The "gun show loophole" in new clothes. Because those private sellers who "failed the integrity test" by illegally selling to prohibited persons surely wouldn't violate another law requiring them to run a background check.
If we're being honest, background checks are pointless security theater--the TSA of gun control. Everybody knows at least one person with a clean record who can act as a straw buyer. As long as guns are legal, any halfway motivated criminal will be able to get a gun. But background checks are popular policy, and make the general populace more comfortable. Why oppose them? Because our current background check system is badly broken, to the point that universal background checks would create a nationwide gun registry, which is illegal and off the table. Agree or not, American gun owners will not stand for gun registration, full stop.

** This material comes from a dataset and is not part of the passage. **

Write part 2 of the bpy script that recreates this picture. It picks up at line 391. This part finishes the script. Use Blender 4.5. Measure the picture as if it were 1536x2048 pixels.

If Mayor Bloomberg really wanted universal background checks, there are compromises (like a free check system that asks only for the identity of the buyer without demanding the gun's serial number, or a simple "allowed firearms purchaser" endorsement on driver's licences) that could make it happen while addressing gun rights activists' concerns, and even get a lot of them on board with the proposal. But those compromises would reduce the burden on lawful gun ownership, not increase it. That Bloomberg ignores the surer, easier path to universal background checks should tell you a lot about what he's actually after.